- _Exercise aim_: Reproduce exactly the lines below, from the first one through the line containing "import numpy as np", and omit any pictures.

- _Source excerpt_:
================

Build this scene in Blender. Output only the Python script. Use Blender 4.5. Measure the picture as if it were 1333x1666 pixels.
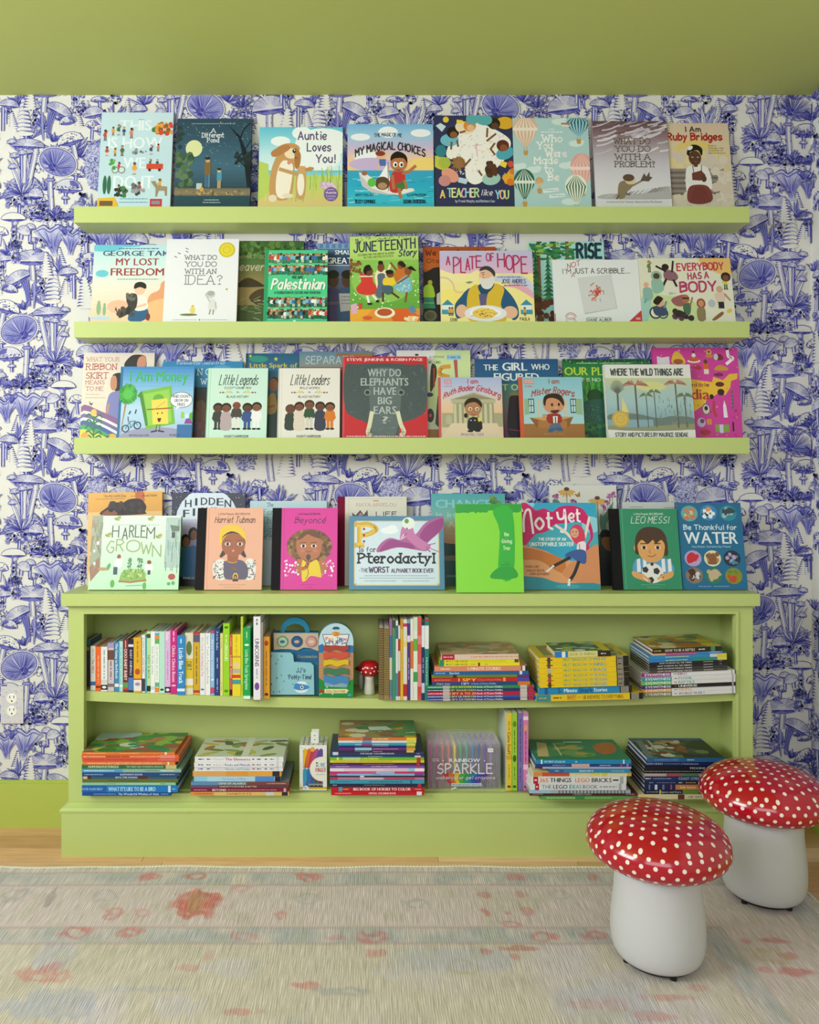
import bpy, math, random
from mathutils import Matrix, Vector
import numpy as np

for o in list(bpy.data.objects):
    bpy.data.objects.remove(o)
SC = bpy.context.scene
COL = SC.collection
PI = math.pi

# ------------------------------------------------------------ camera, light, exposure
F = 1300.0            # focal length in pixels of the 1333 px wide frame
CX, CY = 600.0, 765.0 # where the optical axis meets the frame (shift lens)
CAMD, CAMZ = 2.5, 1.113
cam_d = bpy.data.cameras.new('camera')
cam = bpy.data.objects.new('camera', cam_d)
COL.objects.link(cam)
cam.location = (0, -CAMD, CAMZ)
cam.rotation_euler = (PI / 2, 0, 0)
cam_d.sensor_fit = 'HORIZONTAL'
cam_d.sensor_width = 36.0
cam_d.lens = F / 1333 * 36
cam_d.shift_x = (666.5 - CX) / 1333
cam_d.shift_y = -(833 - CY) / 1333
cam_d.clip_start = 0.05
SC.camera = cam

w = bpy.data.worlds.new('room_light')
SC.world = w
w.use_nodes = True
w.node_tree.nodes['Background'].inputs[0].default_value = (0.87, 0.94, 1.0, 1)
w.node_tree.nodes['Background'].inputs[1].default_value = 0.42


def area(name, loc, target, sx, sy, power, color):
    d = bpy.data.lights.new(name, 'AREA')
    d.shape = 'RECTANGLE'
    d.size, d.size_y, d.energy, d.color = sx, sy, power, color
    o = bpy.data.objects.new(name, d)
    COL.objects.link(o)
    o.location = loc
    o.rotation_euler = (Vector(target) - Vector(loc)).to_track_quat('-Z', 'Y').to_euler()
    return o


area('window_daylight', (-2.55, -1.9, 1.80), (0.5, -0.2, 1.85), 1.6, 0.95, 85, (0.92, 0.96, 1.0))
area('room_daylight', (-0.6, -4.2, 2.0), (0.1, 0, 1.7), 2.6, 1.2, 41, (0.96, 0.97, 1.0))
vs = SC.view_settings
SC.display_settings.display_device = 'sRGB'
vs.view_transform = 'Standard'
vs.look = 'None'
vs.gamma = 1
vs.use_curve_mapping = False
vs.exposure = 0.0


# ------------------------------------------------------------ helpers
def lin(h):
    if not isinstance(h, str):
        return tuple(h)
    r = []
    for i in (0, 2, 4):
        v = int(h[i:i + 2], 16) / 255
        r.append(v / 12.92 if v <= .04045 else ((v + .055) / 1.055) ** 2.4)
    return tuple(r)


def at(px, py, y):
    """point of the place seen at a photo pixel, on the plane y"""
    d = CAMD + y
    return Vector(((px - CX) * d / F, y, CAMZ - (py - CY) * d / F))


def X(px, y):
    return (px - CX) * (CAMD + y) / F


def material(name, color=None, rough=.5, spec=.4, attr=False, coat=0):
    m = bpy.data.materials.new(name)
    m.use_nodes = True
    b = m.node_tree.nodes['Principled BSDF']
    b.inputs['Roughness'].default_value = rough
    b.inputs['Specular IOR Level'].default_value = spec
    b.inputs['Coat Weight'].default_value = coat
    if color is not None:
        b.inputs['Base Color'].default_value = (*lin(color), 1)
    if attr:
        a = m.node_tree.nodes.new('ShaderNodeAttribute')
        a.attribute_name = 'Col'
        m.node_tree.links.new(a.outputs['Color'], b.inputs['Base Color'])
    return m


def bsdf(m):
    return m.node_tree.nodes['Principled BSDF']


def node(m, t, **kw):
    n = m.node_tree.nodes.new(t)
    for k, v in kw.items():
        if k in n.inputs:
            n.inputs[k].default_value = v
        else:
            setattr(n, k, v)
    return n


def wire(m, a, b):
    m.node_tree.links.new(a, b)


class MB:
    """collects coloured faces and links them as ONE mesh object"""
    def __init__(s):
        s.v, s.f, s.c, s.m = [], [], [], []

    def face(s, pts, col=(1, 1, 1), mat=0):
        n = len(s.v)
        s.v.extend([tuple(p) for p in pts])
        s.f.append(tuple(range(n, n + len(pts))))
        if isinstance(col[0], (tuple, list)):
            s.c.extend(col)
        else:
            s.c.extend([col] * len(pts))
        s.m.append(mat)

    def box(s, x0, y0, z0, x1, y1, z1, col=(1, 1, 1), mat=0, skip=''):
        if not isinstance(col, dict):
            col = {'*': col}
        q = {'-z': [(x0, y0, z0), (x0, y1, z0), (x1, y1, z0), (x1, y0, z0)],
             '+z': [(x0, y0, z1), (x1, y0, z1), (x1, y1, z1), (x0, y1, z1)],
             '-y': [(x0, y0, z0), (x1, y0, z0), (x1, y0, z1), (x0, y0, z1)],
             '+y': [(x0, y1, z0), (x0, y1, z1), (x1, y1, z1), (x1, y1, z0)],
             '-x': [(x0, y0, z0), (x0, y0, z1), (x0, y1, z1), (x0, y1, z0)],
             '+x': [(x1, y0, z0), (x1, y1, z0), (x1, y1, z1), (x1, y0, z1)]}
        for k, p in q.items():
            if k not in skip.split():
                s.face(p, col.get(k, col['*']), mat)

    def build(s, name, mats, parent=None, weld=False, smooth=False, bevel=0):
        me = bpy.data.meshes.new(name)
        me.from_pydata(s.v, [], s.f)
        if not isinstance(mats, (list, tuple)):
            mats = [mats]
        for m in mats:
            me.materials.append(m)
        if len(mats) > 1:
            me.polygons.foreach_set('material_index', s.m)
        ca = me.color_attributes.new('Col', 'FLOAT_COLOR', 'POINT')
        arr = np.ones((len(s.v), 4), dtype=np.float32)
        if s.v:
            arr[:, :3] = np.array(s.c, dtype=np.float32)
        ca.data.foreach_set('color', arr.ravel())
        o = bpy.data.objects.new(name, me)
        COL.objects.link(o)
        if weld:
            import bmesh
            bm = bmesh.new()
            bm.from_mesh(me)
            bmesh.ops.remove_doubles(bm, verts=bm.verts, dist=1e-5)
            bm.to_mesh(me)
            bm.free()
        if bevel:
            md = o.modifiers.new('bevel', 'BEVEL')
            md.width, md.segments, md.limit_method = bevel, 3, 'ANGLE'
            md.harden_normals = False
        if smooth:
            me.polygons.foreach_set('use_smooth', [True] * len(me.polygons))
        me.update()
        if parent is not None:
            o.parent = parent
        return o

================

- _Exercise solution_:
Build this scene in Blender. Output only the Python script. Use Blender 4.5. Measure the picture as if it were 1333x1666 pixels.
import bpy, math, random
from mathutils import Matrix, Vector
import numpy as np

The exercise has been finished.